Ho Chi Minh based startup Remitano expands across the globe to make Bitcoin trading safer
Remitano, a Vietnamese platform that helps people trade bitcoin quickly and securely, has expanded its services across the English speaking world and also to China and Cambodia.
Formerly only available in Asia, Remitano is making its platform available across the globe. The company is targeting an audience of bitcoin exchangers, investors, and those seeking remittance services, starting with Asian countries – including Vietnam, Malaysia, Cambodia as well as China.
“Our new platform will help bring bitcoin to everyone, by means of preventing fraud and scamming among the bitcoin community,” explains CEO and co-founder Dung Huynh. “Bitcoin fraud is a problem that is deterring people from partaking in this exciting market, hampering its overall potential. At Remitano, we want to fix that.”
Bitcoin is a form of digital currency that is created and held electronically.

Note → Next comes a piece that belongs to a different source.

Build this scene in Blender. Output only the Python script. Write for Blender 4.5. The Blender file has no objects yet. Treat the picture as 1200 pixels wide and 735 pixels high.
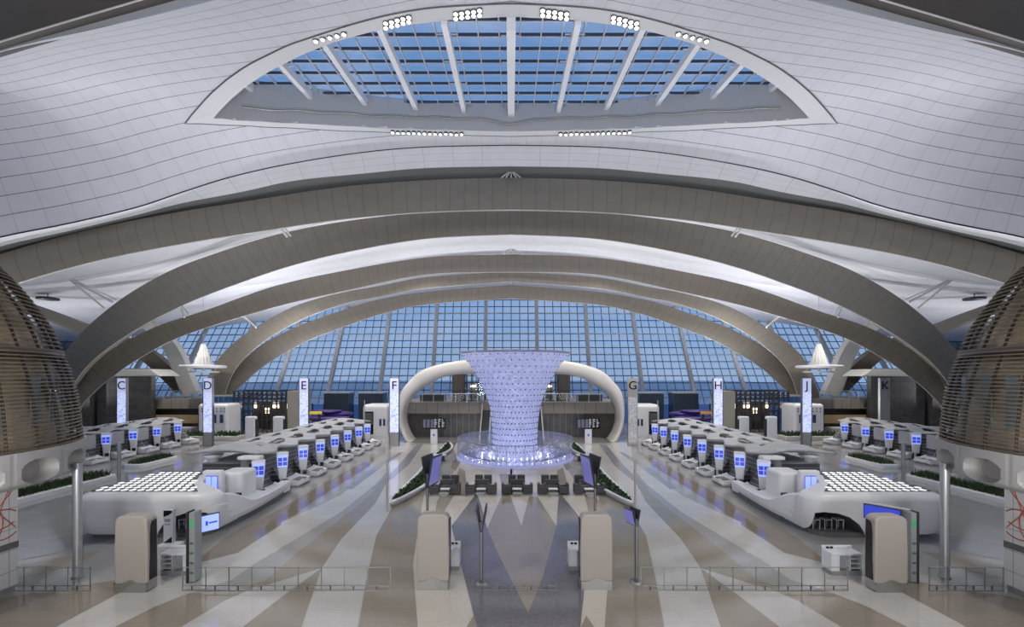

Encryption techniques are used to regulate the generation of units of bitcoin and verify the transfer of funds, operating independently of a central bank, such as the Federal Reserve. Unlike dollars or euros, bitcoin is decentralized, meaning that it operates independently of governments.
“No one controls bitcoin because they aren’t printed,” Huynh explains. “Instead, bitcoins are produced by people, and increasingly businesses, running computers all around the world, using software that solves mathematical problems.”
Bitcoins themselves are ‘mined’ and protocol means there can only ever be 21 million bitcoins created, which can be broken down into smaller constituent parts.
Unfortunately, fraud and scamming is proving to be an increasingly big problem for bitcoin. Fake exchanges, fraudulent bitcoin ‘wallets’ – which simply allow malware into your computer – phishing and ponzi-schemes are all things that would be bitcoin traders need to look out for on a daily basis. Just last year Texan man Trendon Shavers was sentenced to 18 months in jail after being convicted of running a bitcoin ponzi-scheme worth $1.23 million.
“As with non-digital currency, bitcoin is also susceptible to fraud,” Huynh continues. “There exist all manner of clever, criminal schemes to defraud would be bitcoin traders of their money. At Remitano, we want to see bitcoin succeed.”
Remitano is wholly committed to preventing fraudsters and scam artists from being successful and derailing what is one of the most exciting digital developments of the twenty-first century.